* [Records with scene code]:
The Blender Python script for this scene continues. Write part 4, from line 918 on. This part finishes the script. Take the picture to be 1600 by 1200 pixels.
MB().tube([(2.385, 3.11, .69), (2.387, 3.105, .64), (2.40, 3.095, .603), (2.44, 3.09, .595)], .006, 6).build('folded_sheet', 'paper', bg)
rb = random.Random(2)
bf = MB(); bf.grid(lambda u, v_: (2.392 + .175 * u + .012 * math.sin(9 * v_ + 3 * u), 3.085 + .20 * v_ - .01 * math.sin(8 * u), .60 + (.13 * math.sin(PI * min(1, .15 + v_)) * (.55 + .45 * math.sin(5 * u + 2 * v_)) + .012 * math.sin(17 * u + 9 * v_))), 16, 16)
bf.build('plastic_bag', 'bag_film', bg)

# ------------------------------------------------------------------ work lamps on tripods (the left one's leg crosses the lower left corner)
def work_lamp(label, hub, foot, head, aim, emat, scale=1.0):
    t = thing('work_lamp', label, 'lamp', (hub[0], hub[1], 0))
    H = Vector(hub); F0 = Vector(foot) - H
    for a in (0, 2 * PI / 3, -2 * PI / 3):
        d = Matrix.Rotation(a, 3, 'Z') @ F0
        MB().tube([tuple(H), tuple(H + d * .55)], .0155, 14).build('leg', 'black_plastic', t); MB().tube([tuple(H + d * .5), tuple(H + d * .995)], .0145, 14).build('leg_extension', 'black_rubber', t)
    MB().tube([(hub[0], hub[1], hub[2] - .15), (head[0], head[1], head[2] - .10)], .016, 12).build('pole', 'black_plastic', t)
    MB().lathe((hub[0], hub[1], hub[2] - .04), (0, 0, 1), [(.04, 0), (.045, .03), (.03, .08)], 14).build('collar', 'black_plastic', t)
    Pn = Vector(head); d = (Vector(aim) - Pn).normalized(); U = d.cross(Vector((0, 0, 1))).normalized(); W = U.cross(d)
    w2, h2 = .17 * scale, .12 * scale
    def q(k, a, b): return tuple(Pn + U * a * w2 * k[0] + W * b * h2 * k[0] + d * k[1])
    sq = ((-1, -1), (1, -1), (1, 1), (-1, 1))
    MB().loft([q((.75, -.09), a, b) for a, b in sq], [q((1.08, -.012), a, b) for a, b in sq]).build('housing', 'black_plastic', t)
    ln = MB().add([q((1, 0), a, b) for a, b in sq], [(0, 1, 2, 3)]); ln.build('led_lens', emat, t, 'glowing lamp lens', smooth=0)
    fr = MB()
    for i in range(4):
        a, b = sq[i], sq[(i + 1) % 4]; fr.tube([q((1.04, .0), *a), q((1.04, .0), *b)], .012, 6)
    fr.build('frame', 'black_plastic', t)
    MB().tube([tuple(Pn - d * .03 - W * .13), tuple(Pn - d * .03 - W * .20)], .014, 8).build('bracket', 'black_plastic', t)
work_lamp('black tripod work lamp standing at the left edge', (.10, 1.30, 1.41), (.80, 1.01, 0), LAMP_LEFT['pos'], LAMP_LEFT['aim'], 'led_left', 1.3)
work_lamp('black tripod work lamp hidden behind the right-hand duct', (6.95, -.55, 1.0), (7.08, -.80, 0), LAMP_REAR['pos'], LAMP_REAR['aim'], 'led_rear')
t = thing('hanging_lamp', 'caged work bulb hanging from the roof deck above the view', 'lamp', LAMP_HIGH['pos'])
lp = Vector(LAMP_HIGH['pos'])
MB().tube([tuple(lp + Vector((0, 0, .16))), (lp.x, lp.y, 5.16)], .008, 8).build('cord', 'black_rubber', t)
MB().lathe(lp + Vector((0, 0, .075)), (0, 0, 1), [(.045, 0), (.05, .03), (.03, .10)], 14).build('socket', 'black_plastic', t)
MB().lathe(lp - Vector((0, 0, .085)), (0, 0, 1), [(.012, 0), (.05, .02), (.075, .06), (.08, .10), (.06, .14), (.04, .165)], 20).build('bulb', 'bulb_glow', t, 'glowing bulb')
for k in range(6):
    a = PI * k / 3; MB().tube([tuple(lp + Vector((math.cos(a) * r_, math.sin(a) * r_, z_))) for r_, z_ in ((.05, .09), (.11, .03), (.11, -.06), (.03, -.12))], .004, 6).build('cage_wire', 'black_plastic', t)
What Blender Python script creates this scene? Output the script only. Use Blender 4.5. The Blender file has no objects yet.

* [BRIEF]: Quote every line from the beginning of the entries up to and including the line that contains "bf.build('plastic_bag', 'bag_film', bg)".

* [RESULT OF THIS TASK]:
The Blender Python script for this scene continues. Write part 4, from line 918 on. This part finishes the script. Take the picture to be 1600 by 1200 pixels.
MB().tube([(2.385, 3.11, .69), (2.387, 3.105, .64), (2.40, 3.095, .603), (2.44, 3.09, .595)], .006, 6).build('folded_sheet', 'paper', bg)
rb = random.Random(2)
bf = MB(); bf.grid(lambda u, v_: (2.392 + .175 * u + .012 * math.sin(9 * v_ + 3 * u), 3.085 + .20 * v_ - .01 * math.sin(8 * u), .60 + (.13 * math.sin(PI * min(1, .15 + v_)) * (.55 + .45 * math.sin(5 * u + 2 * v_)) + .012 * math.sin(17 * u + 9 * v_))), 16, 16)
bf.build('plastic_bag', 'bag_film', bg)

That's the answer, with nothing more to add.